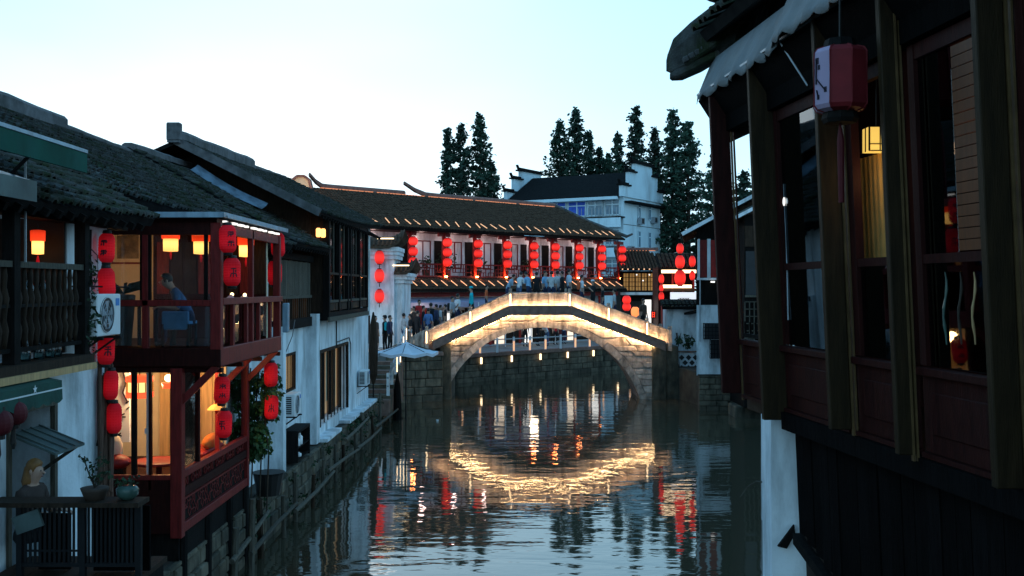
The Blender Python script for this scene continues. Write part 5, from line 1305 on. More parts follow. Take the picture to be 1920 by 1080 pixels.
# wing wall of the left stair
wgx = thing('stair_parapet', 'dim stone parapet of the stair descending left from the bridge', 'parapet', (bx(790), 53, 2.4))
for k in range(3):
    u0, u1 = bx(800) - 0.12 - k * 0.55, bx(800) - 0.12 - (k + 1) * 0.55 + 0.02
    z_ = lambda x: deck(XLb) + (x - bx(800)) * 0.5
    MB().prism([(u1, YB0 + 0.0, z_(u1) - 0.8), (u0, YB0 + 0.0, z_(u0) - 0.8), (u0, YB0 + 0.0, z_(u0) + 0.62), (u1, YB0 + 0.0, z_(u1) + 0.62)], (0, 0.14, 0)).build('parapet_panel', stone, wgx, bevel=0.012)
B(bx(763), bx(763) + 0.2, YB0 - 0.05, YB0 + 0.17, 2.4, 3.5).build('parapet_post', stone, wgx, bevel=0.02)
B(bx(828), bx(800) + 6.2, YB0 + 0.15, YB1, 0, 0.02) if False else None
MB().prism([(bx(763), YB0 + 0.2, 2.0), (XLb - 0.2, YB0 + 0.2, 2.0), (XLb - 0.2, YB0 + 0.2, ZL - 0.2), (bx(763), YB0 + 0.2, 2.5)], (0, YB1 - YB0 - 0.4, 0)).build('stair_ramp', stone_beam, wgx)
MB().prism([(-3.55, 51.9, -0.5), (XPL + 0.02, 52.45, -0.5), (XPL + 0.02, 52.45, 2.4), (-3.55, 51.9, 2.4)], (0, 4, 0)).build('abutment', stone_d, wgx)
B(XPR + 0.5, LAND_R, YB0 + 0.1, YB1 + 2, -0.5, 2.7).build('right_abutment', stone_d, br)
# ================================================================ THE LANTERN RESTAURANT BEHIND THE BRIDGE
A0 = Vector((-8.0, 64.0, 0)); RD = Vector((16, 15.7, 0)).normalized(); RN = Vector((RD.y, -RD.x, 0))
def Q(t, f, z): return A0 + RD * t + RN * f + Vector((0, 0, z))
def qbox(mb, t0, t1, f0, f1, z0, z1, mi=0):
    c = Q((t0 + t1) / 2, (f0 + f1) / 2, (z0 + z1) / 2)
    return mb.obox(c, RD * ((t1 - t0) / 2), RN * ((f1 - f0) / 2), V(0, 0, (z1 - z0) / 2), mi)
rs = thing('restaurant', 'long two storey restaurant with red columns, lanterns and lit tiled eaves', 'restaurant', Q(10, -2, 1.65))
T0, T1 = -2.6, 23.0
mb = MB(); qbox(mb, T0, T1, -7, -1.9, 1.65, 9.5); mb.build('wall', plaster, rs)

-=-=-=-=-

◆ **TASK DESCRIPTION**
Pictures excluded, repeat exactly the lines from the top of the material through the line with "MB().prism([(-3.55, 51.9, -0.5), (XPL", including both of those lines.

◆ **RESULT**
The Blender Python script for this scene continues. Write part 5, from line 1305 on. More parts follow. Take the picture to be 1920 by 1080 pixels.
# wing wall of the left stair
wgx = thing('stair_parapet', 'dim stone parapet of the stair descending left from the bridge', 'parapet', (bx(790), 53, 2.4))
for k in range(3):
    u0, u1 = bx(800) - 0.12 - k * 0.55, bx(800) - 0.12 - (k + 1) * 0.55 + 0.02
    z_ = lambda x: deck(XLb) + (x - bx(800)) * 0.5
    MB().prism([(u1, YB0 + 0.0, z_(u1) - 0.8), (u0, YB0 + 0.0, z_(u0) - 0.8), (u0, YB0 + 0.0, z_(u0) + 0.62), (u1, YB0 + 0.0, z_(u1) + 0.62)], (0, 0.14, 0)).build('parapet_panel', stone, wgx, bevel=0.012)
B(bx(763), bx(763) + 0.2, YB0 - 0.05, YB0 + 0.17, 2.4, 3.5).build('parapet_post', stone, wgx, bevel=0.02)
B(bx(828), bx(800) + 6.2, YB0 + 0.15, YB1, 0, 0.02) if False else None
MB().prism([(bx(763), YB0 + 0.2, 2.0), (XLb - 0.2, YB0 + 0.2, 2.0), (XLb - 0.2, YB0 + 0.2, ZL - 0.2), (bx(763), YB0 + 0.2, 2.5)], (0, YB1 - YB0 - 0.4, 0)).build('stair_ramp', stone_beam, wgx)
MB().prism([(-3.55, 51.9, -0.5), (XPL + 0.02, 52.45, -0.5), (XPL + 0.02, 52.45, 2.4), (-3.55, 51.9, 2.4)], (0, 4, 0)).build('abutment', stone_d, wgx)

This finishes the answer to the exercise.